Превращение внешних вызовов во внутренние сопровождало победное шествие западной цивилизации. В материальной сфере процесс трансференции действия особенно отчетливо прослеживается в экономической истории Великобритании – страны, где сто пятьдесят лет назад впервые заявил о себе западный индустриализм, чтобы распространиться затем по всему миру, как раскаленная лава, низвергаясь из кратера, исторгаемая земными недрами, расползается по склонам горы.

В Англии первый Круг упорного состязания Человека с Природой, породивший новую силу индустриализма, проходил при тех же условиях, что и мифологическая борьба Иакова с Ангелом, когда Сверхчеловек победил человека, повредив ему бедро [381]. В канун промышленной революции пионеры индустриализма в Англии, находясь в зависимости от источников сырья и энергии, ощущали настоятельную потребность подчинить их своей воле. Гончары были привязаны к месторождениям гончарной глины, сталевары – к рудникам и каменноугольным копям. Даже текстильщики были вынуждены строить свои фабрики у подножия гор, чтобы использовать энергию горных ручьев для работы машин. На этой стадии физическая природа диктовала человеку место и характер взаимоотношений, а промышленная карта Англии находилась в прямой зависимости от геологической и физической карт.

Но подобно Иакову, всю ночь проборовшемуся с Ангелом, человек покорил природу. Во втором круге состязания отцы индустриализма решили транспортную проблему, освободив тем самым промышленность от территориальной привязанности к сырьевой и энергетической базам.

В течение столетия индустриализации происходило постепенное изменение роли двух фундаментальных факторов в промышленном производстве. Если в XVIII в. господствующим фактором в гончарном производстве было сырье, диктовавшее гончару, где размещать мастерскую, то век спустя господство перешло от Природы к Человеку. Место для гончарных мастерских уже стало диктоваться не столько местоположением залежей глины, сколько наличием квалифицированных гончаров.

Первоначально магнитом была глина, но в следующей главе истории магнетическая сила из неодушевленной природы перемещается в человеческое мастерство.

Обратимся теперь от глины к металлу, открыв еще одну главу в истории индустриализации. Когда человек установил свое господство над источниками сырья и энергии, прорыв человеческого духа в другие сферы стал делом времени.

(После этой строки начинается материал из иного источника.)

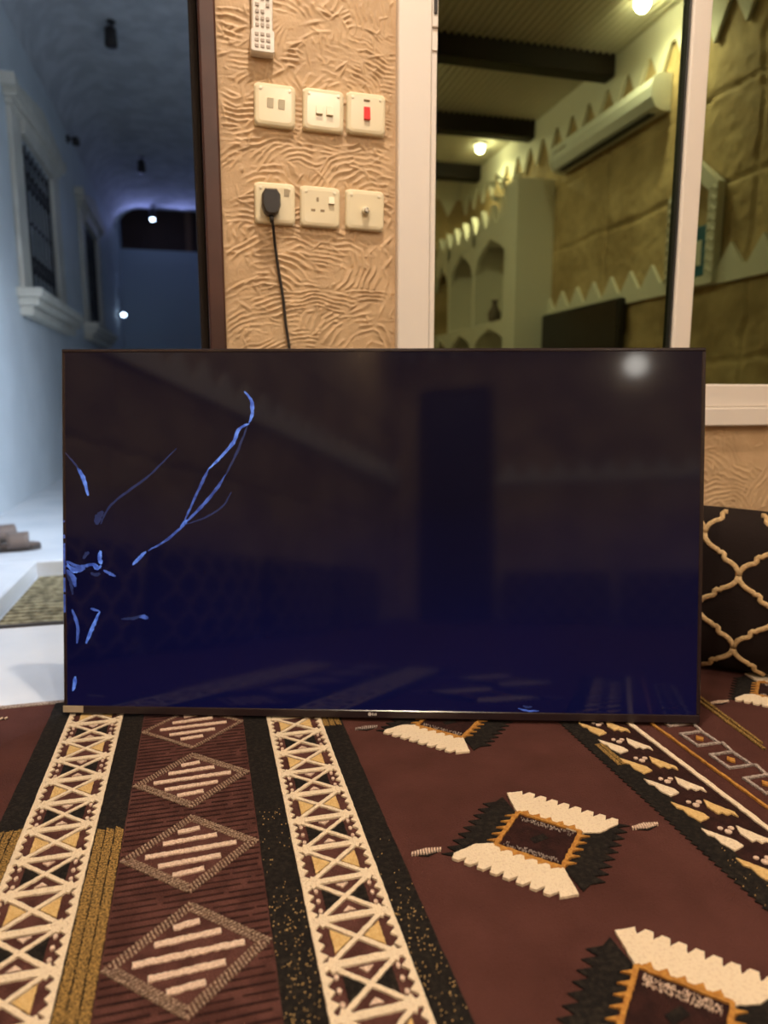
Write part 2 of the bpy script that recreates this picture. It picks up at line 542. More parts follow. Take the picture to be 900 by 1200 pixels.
right = lambda a, z, d: (RU - .012 - d, a, z)
left = lambda a, z, d: (LU + .012 + d, a, z)
back = lambda a, z, d: (a, BV + .012 + d, z)
crenel('trim_3', right, BV + .3, D, 1.165, 1.235, 1.345, .205, skip=((-.25, .22),))
crenel('trim_4', left, BV, D, 1.165, 1.235, 1.345, .205)
crenel('trim_5', back, LU + .9, RU - .4, 1.165, 1.235, 1.345, .205)
crenel('trim_6', right, BV, D, 2.455, CZ, 2.30, .21)
crenel('trim_7', left, BV, D, 2.455, CZ, 2.30, .21)
crenel('trim_8', back, LU, RU, 2.455, CZ, 2.30, .21)

# ------------------------------------------------------------------ sliding window
win = root_struct('window_1')
y0, y1 = D - .022, D + .06
b = MB()
b.rbox(.437, .512, y0, y1, .545, 2.25, .003)
b.build('frame_post', M['alu'], win)
MB().rbox(.512, .5275, y0 + .012, y1, .60, 2.25, .002).build('sash_stile', M['alu'], win)
MB().rbox(.4385, 2.40, y0 - .004, y1, .545, .592, .003).build('sill_rail', M['alu'], win)
MB().rbox(.5275, 2.40, y0 + .008, y1, .5925, .652, .004).build('bottom_rail', M['alu'], win)
MB().rbox(1.155, 1.207, y0 + .006, y1, .653, 2.20, .004).build('mullion', M['alu'], win)
MB().rbox(1.1495, 1.155, D - .008, y1, .653, 2.20, .002).build('gasket', M['gasket'], win)
MB().rbox(1.207, 1.2095, y0 + .020, y1, .653, 2.20, .0005).build('gasket', M['gasket'], win)
MB().rbox(.512, 2.40, y0, y1, 2.20, 2.25, .003).build('head_rail', M['alu'], win)
MB().rbox(2.36, 2.42, y0, y1, .592, 2.25, .003).build('frame_post', M['alu'], win)
MB().box(.5275, 1.1495, D + .006, D + .012, .652, 2.20).build('pane', M['glass'], win)
MB().box(1.2095, 2.36, D + .004, D + .010, .652, 2.20).build('pane', M['glass'], win)
la = MB().rbox(.5135, .5265, y0 + .004, y0 + .013, 1.40, 1.58, .002).build('latch', M['alu'], win)
MB().rbox(.516, .5235, y0 + .001, y0 + .005, 1.425, 1.53, .001).build('latch_slot', M['alu_dark'], la)
MB().rbox(.5125, .527, y0 + .009, y0 + .013, 1.356, 1.400, .001).build('latch_plate', M['alu'], win)

# ------------------------------------------------------------------ doorway frame
dr = root_struct('door_1')
MB().rbox(.026, .0605, D - .014, D + .13, 0, 2.2, .004).build('jamb', M['wood_frame'], dr)
MB().rbox(.008, .026, D + .03, D + .12, 0, 2.2, .003).build('door_stop', M['beam'], dr)
MB().rbox(-.985, -.95, D - .014, D + .13, 0, 2.2, .004).build('jamb', M['wood_frame'], dr)
MB().rbox(-.985, .0605, D - .014, D + .13, 2.2, 2.24, .004).build('head', M['wood_frame'], dr)

# ================================================================== PASSAGE OUTSIDE
PZ = -.03
LWU = -1.1
pf = root_struct('floor_passage')
MB().box(-1.2, 1.3, 2.073, 3.02, -.25, -.10).build('sunken_landing', M['marble'], pf)
MB().rbox(-1.2, -.66, 2.073, 3.0195, -.0995, PZ, .004).build('step', M['marble'], pf)
MB().rbox(-1.2, 1.3, 3.02, 12.2, -.15, PZ, .004).build('paving', M['marble'], pf)
# left wall with two window holes, built from slabs around them
W1 = (5.45, 6.50, 1.33, 2.34); W2 = (8.15, 9.1, 1.38, 2.40)
b = MB()
t0, t1 = LWU - .22, LWU
def ws(v0, v1, z0, z1): b.box(t0, t1, v0, v1, z0, z1)
ws(1.76, W1[0], PZ, 3.6); ws(W1[0], W1[1], PZ, W1[2]); ws(W1[0], W1[1], W1[3], 3.6)
ws(W1[1], W2[0], PZ, 3.6); ws(W2[0], W2[1], PZ, W2[2]); ws(W2[0], W2[1], W2[3], 3.6); ws(W2[1], 12.2, PZ, 3.6)
struct(b.build('wall_passage_left', M['white_wall']))
struct(MB().box(.82, .95, 1.76, 12.2, -.15, 3.6).build('wall_passage_right', M['white_wall']))
# coved, rough ceiling
V_ = np.linspace(1.76, 11.75, 260)
prof = [(LWU, 3.05)] + [(LWU + .36 - .36 * math.cos(R(a)), 3.05 + .36 * math.sin(R(a))) for a in range(10, 91, 10)] + \
       [(x, 3.41) for x in np.linspace(-.70, .84, 40)]
pa = np.array(prof)
VV, XX = np.meshgrid(V_, pa[:, 0], indexing='ij')
ZZ = np.tile(pa[:, 1], (len(V_), 1)) - .018 * vnoise(XX, VV, .14, 5) - .010 * vnoise(XX, VV, .06, 6)
struct(grid_mesh(np.stack([XX, VV, ZZ], -1)[:, ::-1], 'ceiling_passage', M['pass_ceil']))
struct(MB().box(LWU - .22, .95, 1.76, 11.75, 3.42, 3.6).build('ceiling_passage_slab', M['white_wall']))
struct(MB().box(-1.3, .95, 12.0, 12.2, -.15, 2.86).build('wall_passage_end', M['far_wall']))
g = thing('metal_screen', 'dark brown sheet screen standing above the grey end wall of the passage', 'screen', (-.2, 12.35, 2.8))
for i in range(5):
    MB().rbox(-.9 + i * .36 - .0, -.9 + i * .36 + .3585, 0, .04, 0, 1.1, .004).build('panel', M['gate'], g)
MB().rbox(.08, .18, -.12, -.04, 0, 1.1, .004).build('post', M['gate_post'], g)

BARLAB = None
def passage_window(name, v0, v1, z0, z1):
    r = root_struct(name)
    x = LWU
    cw = .26
    b = MB()
    for vv in ((v0 - cw, v0), (v1, v1 + cw)):
        MB().rbox(x, x + .03, vv[0], vv[1], z0 - .02, z1 + .08, .006).build('casing', M['stone_trim'], r)
    MB().rbox(x, x + .05, v0, v1, z1, z1 + .08, .006).build('casing', M['stone_trim'], r)
    # stepped sill
    for k, (dz0, dz1, d, ex) in enumerate(((-.06, 0, .15, .12), (-.11, -.06, .12, .09), (-.17, -.11, .08, .06))):
        MB().rbox(x, x + d, v0 - cw - ex + .02, v1 + cw + ex - .02, z0 + dz0 - .02, z0 + dz1 - .02, .006).build('sill', M['stone_trim'], r)
    # crown: stepped with a shallow gable and raised ends
    for (dz0, dz1, d, ex) in ((.08, .12, .05, .02), (.12, .16, .08, .05)):
        MB().rbox(x, x + d, v0 - cw - ex, v1 + cw + ex, z1 + dz0, z1 + dz1, .006).build('crown', M['stone_trim'], r)
    a, c = v0 - cw - .10, v1 + cw + .10; mid = (a + c) / 2; zz = z1 + .16
    gb = MB().prism([(a, zz), (c, zz), (c, zz + .07), (c - .12, zz + .04), (mid, zz + .16), (a + .12, zz + .04), (a, zz + .07)],
                    lambda p, q, d: (x + d, p, q), 0, .085)
    fix_normals(gb.build('pediment', M['stone_trim'], r))
    fr = MB()
    MB().box(x - .17, x - .165, v0, v1, z0, z1).build('pane', M['pane_blue'], r)
    nb = 8
    for i in range(nb + 1):
        v = v0 + (v1 - v0) * i / nb
        MB().tube([(x - .012, v, z0), (x - .012, v, z1)], .010 if i in (0, nb) else .007, 6).build('bar', M['bars'], r)
    for z in (z0 + .06, (z0 + z1) / 2, z1 - .06):
        MB().tube([(x - .012, v0, z), (x - .012, v1, z)], .008, 6).build('bar', M['bars'], r)
    for i in range(nb):   # scroll rings in the grille
        v = v0 + (v1 - v0) * (i + .5) / nb
        for z in (z0 + .22, z1 - .22):
            pts = [(x - .012, v + .032 * math.cos(a), z + .06 * math.sin(a)) for a in np.linspace(0, 6.283, 15)]
            MB().tube(pts, .005, 5).build('scroll', M['bars'], r)
    MB().box(x - .2, x - .17, v0 - .1, v1 + .1, z0 - .1, z1 + .1).build('shutter', M['bars'], r)
passage_window('window_2', *W1)
passage_window('window_3', *W2)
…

В английской металлургии после окончания мировой войны 1914‑1918 гг. наблюдается тенденция к техническому перевооружению и переориентации на выпуск новых видов продукции, менее материалоемких, но более наукоемких и требующих большего мастерства при изготовлении. В 1931 г. это было подмечено зорким взглядом французского ученого А. Зигфрида, писавшего в своей книге «Кризис Англии»: «Наблюдается спонтанная миграция населения с севера Англии на юг, из добывающих районов в Лондон и долину Темзы. Это заметное передвижение можно понять как первое очевидное следствие подрыва угольной монополии. В XIX в. центр тяжести британской экономической структуры упорно перемещался в направлении угольных бассейнов севера; XX в. может породить новое равновесие, менее зависимое от угольной монополии» [прим62].

В хлопчатобумажной промышленности, имеющей дело с материалом куда более легким, чем сырье послевоенной металлургии, человеческий фактор также стал играть главенствующую роль. В этой отрасли промышленности уровень мастерства, стимулированного ростом технической оснащенности, значительно возрос, что позволило обрабатывать сырье в нетрадиционных, порой существенно удаленных от источников сырья центрах. В настоящее время хлопок выращивается почти во всем тропическом и субтропическом поясе при наличии воды и подходящих почв, однако весь мировой урожай хлопка не стекается, как это было когда‑то, в Манчестер или Лоуэлл, а перерабатывается на фабриках, выросших, как грибы, по всему миру – от польских равнин до низин Северной Каролины.

В распространении ткацкой промышленности можно наблюдать классический пример триумфального ответа Homo Faber на вызов физического окружения. Следует ожидать, что результат, полученный в текстильной промышленности (на всех ступенях – от переработки сырья до сбыта готовой продукции), по всей видимости, завтра будет достигнут и другими промышленными отраслями. В сущности, мы можем вполне предвидеть такой момент в развитии индустрии, когда все ее отрасли полностью освободятся от пут местной зависимости и сделают технически возможным выполнение любых операций в любом месте, где только они захотят обосноваться. Однако развитие текстильной промышленности и самый ее успех показывают, что конфликт между Человеком и Физической Природой не был преодолен, скорее он был просто перенесен в область человеческих отношений, став конфликтом между Человеком и Человеком.